Sometimes Santiago arrives at a location and people have already killed the bees. But if he can save them, he takes them back to his home on the outskirts of Lima, where he lives as a beekeeper and sells honey.
He’s apparently the only person in town doing the work for free. “It’s volunteer work. Some plant trees, others collect abandoned dogs or cats,” says Santiago, whose parents are also beekeepers.
“I am the driver, the one who carries the box, the operator, the one who (fastens himself with) harnesses, the one who takes the photo and uploads it to the networks,” he said as he checked the dark green car. which he drives through the city.
Recently, Santiago had to drive more than 80 kilometers (50 miles) from one side of Lima to the other to find a beehive in the yard of a house. He also went to a cemetery after a man who had gone to bury his mother was stung by some bees, and they discovered that the insects had found a home on a wooden box.

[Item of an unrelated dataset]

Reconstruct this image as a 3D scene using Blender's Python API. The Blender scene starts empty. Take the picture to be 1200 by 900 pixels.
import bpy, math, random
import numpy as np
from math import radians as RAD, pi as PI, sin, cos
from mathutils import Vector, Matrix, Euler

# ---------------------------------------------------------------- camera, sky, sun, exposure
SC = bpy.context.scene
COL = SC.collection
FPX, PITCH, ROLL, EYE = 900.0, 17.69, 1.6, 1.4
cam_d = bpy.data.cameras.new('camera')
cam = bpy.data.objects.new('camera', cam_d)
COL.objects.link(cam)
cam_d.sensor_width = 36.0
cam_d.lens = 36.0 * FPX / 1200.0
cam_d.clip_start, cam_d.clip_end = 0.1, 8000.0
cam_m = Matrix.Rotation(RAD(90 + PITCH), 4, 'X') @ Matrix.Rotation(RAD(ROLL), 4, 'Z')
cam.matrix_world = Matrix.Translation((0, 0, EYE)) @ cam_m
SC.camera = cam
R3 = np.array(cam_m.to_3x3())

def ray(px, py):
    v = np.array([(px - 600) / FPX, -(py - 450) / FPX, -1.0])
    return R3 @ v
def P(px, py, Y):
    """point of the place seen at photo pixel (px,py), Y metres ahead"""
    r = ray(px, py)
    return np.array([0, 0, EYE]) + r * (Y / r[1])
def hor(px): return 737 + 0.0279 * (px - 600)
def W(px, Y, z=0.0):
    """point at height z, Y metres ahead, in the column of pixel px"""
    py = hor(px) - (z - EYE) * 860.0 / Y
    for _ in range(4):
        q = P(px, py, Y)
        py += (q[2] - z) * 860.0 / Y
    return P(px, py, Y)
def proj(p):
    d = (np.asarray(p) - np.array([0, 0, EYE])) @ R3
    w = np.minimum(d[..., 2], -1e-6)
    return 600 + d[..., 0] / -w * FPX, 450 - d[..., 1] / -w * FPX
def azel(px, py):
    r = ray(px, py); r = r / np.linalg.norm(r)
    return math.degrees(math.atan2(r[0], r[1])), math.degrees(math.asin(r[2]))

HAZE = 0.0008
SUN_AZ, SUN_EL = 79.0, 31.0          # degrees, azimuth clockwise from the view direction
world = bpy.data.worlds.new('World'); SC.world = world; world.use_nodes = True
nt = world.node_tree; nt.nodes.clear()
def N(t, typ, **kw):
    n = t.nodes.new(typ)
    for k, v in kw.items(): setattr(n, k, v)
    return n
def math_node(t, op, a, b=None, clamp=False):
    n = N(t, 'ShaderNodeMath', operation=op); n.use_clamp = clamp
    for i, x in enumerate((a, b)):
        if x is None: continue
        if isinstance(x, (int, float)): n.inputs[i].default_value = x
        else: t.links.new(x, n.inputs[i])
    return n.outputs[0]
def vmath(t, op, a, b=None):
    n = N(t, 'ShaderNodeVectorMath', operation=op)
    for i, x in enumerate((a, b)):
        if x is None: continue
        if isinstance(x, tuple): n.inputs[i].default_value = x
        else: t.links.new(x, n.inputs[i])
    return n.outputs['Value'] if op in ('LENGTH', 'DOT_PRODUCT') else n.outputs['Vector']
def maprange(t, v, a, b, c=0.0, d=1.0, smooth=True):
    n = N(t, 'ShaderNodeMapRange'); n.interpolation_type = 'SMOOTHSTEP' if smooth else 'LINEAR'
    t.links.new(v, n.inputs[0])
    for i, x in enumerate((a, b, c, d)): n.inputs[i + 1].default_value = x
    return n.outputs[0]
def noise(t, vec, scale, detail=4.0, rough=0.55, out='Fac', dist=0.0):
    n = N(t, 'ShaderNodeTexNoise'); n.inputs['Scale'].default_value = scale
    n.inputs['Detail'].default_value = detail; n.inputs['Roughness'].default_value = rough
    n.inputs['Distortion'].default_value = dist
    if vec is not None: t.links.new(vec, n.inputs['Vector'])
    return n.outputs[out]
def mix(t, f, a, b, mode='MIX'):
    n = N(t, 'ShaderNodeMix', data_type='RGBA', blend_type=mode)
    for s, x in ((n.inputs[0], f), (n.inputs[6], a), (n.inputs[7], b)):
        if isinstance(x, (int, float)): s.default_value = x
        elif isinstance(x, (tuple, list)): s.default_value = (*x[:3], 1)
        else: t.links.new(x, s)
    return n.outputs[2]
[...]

Santiago says he gets about 100 requests to come and remove beehives every year, and he estimates he has saved about 4 million bees since he started his unpaid job in 2020. People got to know him on social media.
Life for bees in Lima is not easy because the densely populated city does not have many parks or green spaces.
On the large patio of his home, Santiago has more than twenty green wooden boxes in which more than 400,000 bees live and “recover” after being rescued. Honey is spread over two plates, while a few drops of water come from a tap and fall on a piece of wood. Everything for the bees. After a few months, sometimes six, he takes them to the Andean forests of Peru, more than 225 kilometers from Lima, where his parents live and also care for bees.
It’s a family affair: Santiago said he’s already thinking about buying a small beekeeping suit for his three-year-old daughter.